Founded in 1994, Tokyo Japan Intercultural Consulting is an international training and consulting firm focusing on Japanese business and cross-cultural communication. Using their improved communication and working relationships in multicultural environments helps clients worldwide to increase their profitability and employee engagement. They primarily work with Japanese companies and multinational firms who have Japanese customers. Some of their prominent clients include Honda, Sony, and Toyota.
They provide incomparable services such as cultural training seminars, management and interpersonal skills training seminars, teambuilding programs, human resource management consulting, and executive coaching services.
Furthermore, Japan Intercultural Consulting might have a facilitator near you since they have offices and consultants located around the world. One of their finest facilitators in Japan is Timothy Dean Keeley.
Tim Keeley is a multilingual expert on international management and leadership. He enjoys studying at least one new language each year and loves to explore cultures and languages. He knows several languages such as Afrikaans, Chinese, Croatian, Dutch, English, French, German, Greek, Hindi, Indonesian, Italian, Japanese, Korean, Lao, Malay, Nepali, Norwegian, Polish, Portuguese, Russian, Spanish, Thai, and Vietnamese. He is currently working on Catalan, Farsi, Hebrew, Hindi, Setswana, Xhosa, and Zulu. He also understands all the other Slavic, and Nordic languages.
Tim was born in the United States, but he has lived, studied and worked abroad most of his life. He studied one year at Universidad de los Andes in Colombia at 1976 and six months at a United Nations research program in Geneva, Switzerland during the process of obtaining his BA in Business Administration and International Relations at University of Florida.
After receiving his BA, Tim studied in Japan and Poland, and then returned to the United States to earn his Masters in International Business Studies at University of South Carolina. He worked for Westvaco, an American paper company, as a market development manager at their Tokyo office for one year while he was completing his master's degree.
When Tim finally earned his master's degree, he was employed by General Electric (GE) in June 1988 to work as a corporate marketing manager focusing on Japanese automotive companies. He left GE in April 1991 to begin his academic career. He is currently a professor of international management at Kyushu Sangyo University in Fukuoka, Japan. He went on a sabbatical in 1996 to complete his PhD in International Human Resource Management and Cross-Cultural Management at Queensland University of Technology in Brisbane, Australia.
He became an adjunct professor at Chulalongkorn University in Thailand for 12 years. He teaches negotiation to graduate students and Asian business management to undergraduate students.
He also taught negotiation in Tulane University's EMBA program in Shanghai and Taipei for three years. On the other hand, he taught human resource strategies at Temple University's EMBA program in Tokyo for also three years. He is often involved in corporate education at major Japanese and US multinationals, focusing on cross-cultural management, leadership, and human resource management.
In addition, Tim has published books such as "International Human Resource Management in Japanese Firms: Their Greatest Challenge", and "Culture and Human Resource Management in Japanese Firms: Working for Japanese Companies in Thailand", which is written in Thai.

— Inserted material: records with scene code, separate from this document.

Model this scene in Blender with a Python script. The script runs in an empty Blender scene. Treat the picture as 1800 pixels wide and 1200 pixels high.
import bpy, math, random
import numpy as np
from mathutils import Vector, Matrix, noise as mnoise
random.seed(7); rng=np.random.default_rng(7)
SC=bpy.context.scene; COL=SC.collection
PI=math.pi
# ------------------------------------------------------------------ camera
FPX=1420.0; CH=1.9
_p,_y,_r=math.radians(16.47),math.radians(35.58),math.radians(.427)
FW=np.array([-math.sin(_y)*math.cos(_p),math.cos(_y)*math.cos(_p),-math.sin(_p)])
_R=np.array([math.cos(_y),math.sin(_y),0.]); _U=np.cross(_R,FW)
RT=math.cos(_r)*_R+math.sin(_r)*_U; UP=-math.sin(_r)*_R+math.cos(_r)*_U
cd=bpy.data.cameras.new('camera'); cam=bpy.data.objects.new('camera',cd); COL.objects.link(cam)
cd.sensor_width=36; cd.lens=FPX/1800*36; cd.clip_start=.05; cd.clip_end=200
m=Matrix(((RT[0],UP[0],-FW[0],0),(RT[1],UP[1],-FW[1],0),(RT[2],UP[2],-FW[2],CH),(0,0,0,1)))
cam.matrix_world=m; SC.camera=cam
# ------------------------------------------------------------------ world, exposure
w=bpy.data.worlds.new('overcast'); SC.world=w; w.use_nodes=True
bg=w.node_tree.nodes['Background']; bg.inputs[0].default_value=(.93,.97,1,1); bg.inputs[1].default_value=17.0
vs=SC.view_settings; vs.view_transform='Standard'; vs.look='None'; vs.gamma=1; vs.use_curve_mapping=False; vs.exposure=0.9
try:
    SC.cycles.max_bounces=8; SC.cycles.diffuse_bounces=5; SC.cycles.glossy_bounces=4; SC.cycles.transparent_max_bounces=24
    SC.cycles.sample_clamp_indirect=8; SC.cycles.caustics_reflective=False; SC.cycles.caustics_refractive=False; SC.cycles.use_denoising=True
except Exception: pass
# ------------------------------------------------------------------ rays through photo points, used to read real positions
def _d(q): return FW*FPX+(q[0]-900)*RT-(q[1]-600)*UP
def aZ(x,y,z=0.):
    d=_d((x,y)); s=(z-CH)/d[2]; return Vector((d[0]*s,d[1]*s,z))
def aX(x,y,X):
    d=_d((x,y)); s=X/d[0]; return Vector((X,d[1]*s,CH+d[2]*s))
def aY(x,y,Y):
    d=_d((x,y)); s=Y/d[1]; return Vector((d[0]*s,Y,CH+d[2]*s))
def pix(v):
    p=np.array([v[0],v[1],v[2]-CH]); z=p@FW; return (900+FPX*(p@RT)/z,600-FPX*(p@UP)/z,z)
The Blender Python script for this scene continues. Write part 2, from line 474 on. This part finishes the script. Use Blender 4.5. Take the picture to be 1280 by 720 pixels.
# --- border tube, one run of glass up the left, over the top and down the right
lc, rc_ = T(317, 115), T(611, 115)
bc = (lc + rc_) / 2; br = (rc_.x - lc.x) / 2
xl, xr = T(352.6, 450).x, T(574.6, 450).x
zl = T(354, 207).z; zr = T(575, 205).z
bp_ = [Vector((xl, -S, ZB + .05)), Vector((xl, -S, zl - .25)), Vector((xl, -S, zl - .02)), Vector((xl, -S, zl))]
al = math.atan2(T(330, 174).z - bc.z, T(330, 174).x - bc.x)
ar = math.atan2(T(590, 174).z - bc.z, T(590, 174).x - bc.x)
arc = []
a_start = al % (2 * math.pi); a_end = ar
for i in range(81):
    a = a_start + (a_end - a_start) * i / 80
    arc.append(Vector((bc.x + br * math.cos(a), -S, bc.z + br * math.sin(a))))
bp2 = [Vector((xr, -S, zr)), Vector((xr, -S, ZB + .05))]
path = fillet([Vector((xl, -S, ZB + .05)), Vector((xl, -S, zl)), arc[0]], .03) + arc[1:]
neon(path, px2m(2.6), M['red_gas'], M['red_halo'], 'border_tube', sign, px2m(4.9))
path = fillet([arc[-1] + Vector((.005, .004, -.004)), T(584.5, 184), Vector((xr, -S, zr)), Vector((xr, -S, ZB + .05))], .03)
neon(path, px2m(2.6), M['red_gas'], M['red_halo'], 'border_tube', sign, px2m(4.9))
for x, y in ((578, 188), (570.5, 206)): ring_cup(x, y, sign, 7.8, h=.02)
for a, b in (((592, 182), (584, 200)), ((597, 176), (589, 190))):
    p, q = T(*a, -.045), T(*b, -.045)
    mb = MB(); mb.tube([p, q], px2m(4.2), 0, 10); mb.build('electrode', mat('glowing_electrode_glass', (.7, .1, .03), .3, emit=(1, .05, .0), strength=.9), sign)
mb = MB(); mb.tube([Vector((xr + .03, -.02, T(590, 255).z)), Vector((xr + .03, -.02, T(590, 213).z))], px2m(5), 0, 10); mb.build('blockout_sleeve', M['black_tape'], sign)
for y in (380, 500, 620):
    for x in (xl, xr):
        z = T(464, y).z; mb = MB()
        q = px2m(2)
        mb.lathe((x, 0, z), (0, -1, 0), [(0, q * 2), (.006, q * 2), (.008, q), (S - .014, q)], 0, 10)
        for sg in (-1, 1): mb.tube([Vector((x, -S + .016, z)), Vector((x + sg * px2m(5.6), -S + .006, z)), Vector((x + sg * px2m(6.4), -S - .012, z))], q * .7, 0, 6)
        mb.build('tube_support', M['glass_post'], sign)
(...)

"International Human Resource Management in Japanese Firms: Their Greatest Challenge" covers one of the utmost challenges facing Japanese multinationals as they continue to expand foreign direct investment: how to integrate local managers into the management process of overseas subsidiaries, along with the parent companies themselves. In the majority of Japanese subsidiaries, management control has remained in the hands of Japanese managers at extremely high cost, but now Japanese firms are considering integrating local nationals in the management process of their companies, a process that may produce significant competitive advantage.
"Culture and Human Resource Management in Japanese Firms: Working for Japanese Companies in Thailand" examines the significant role of culture in human resource management; Japanese culture, management and organizational behavior; communication and decision-making in Japanese companies, characteristics of the development of Japanese MNCs and FDI; centralism of decision-making, control systems (output-oriented vs. cultural-oriented), subsidiary autonomy; staffing patterns at Japanese subsidiaries; results of Tim's study on showing the degree of participation in decision-making of local managers in Japanese overseas subsidiaries; comparison and contrast of Japanese and Thai values, assumptions, beliefs and expectations using the outcome of a study he did in Thailand; and how Japanese and Thai managers perceive one another.